The Affordable Care Act, or "Obamacare" as it's known has been the number one target for the Republican party over the last few years. While health care reform has been criticized in the past, a Republican lawmaker in Idaho might have gone too far.
Republican state Sen. Sheryl Nuxoll (R-Cottonwood) sent an e-mail and twitter messages out to her supporters where she blasted President Obama's health care reform and the health care exchanged plan proposed by Gov. C.L. Otter. Nuxoll claimed Otter was exchanging "capitalism with socialism" by offering to work with President Obama in implementing affordable health care to people living in Idaho.
According to The Spokesman-Review, Nuxoll wrote a letter where she compared the federal government working with private insurance companies to the way Jews were treated during the Holocaust.
“Much like the Jews boarding the trains to concentration camps, private insurers are used by the feds to put the system in place because the federal government has no way to set up the exchange...Several years from now, the federal government will want nothing to do with private insurance companies...The feds will have a national system of health insurance and they will pull the trigger on the insurance companies.”
Republicans like to throw around the word "socialism" and "communism" when talking about President Obama and "Obamacare," but an independent eye would clearly see that President Obama's health care reform is far from either of those two claims.
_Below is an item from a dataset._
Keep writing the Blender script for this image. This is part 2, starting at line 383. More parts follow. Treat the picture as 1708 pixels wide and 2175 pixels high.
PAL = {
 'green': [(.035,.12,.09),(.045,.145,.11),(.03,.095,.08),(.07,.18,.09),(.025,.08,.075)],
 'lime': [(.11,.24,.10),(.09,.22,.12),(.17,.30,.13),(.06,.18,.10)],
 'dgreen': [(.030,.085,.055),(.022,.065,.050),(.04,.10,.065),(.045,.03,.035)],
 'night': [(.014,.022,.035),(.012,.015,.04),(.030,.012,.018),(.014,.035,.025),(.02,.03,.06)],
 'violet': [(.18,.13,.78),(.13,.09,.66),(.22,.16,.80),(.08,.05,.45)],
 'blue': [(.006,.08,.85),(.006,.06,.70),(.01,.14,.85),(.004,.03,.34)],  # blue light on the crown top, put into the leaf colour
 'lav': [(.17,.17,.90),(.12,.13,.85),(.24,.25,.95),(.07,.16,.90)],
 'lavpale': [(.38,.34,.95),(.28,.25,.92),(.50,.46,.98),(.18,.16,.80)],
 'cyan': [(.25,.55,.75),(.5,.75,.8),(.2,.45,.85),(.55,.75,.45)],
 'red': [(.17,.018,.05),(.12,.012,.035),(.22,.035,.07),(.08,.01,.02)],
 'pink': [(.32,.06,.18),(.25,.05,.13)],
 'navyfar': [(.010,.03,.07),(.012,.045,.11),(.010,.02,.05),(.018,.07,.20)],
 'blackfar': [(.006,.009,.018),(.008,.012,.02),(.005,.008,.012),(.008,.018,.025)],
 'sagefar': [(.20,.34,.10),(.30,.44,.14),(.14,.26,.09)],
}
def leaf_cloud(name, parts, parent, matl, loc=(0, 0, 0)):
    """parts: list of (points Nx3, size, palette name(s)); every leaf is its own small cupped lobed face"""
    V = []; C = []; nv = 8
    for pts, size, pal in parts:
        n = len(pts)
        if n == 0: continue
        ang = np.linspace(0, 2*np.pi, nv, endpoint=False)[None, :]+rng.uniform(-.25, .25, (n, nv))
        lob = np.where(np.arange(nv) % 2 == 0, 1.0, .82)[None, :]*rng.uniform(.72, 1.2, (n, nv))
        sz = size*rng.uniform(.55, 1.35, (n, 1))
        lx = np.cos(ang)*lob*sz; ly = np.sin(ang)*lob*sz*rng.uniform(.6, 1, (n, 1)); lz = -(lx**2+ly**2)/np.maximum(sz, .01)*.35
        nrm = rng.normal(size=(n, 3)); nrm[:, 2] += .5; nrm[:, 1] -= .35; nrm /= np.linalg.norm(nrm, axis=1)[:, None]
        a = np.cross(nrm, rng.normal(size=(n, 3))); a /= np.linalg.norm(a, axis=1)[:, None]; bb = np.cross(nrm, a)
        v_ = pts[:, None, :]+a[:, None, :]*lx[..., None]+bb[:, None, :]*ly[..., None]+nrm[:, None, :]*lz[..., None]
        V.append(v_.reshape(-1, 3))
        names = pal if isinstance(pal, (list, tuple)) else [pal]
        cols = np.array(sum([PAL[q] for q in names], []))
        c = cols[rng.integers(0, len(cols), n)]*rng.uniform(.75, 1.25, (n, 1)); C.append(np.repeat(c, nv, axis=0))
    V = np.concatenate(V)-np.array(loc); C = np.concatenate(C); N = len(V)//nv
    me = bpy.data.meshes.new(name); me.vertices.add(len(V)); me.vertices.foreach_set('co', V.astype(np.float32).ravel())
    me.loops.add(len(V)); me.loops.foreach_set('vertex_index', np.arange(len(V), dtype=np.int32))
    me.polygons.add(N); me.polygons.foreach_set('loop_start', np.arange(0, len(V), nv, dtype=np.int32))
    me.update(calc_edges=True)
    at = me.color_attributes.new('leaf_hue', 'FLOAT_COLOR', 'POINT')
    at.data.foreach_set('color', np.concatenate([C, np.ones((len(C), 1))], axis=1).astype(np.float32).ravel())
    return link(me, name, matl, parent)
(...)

While the Affordable Care Act does require every American to obtain health care coverage by 2014, the federal government is not providing the care through a federal system. "Obamacare" works with private insurance companies to provide coverage to Americans, and those who can afford the coverage must buy a private plan, not a public plan through the government.
While subsides will be given to those who qualify, the majority of Americans will not be contributing to a "socialist" program, but rather a private company, the essence of capitalism.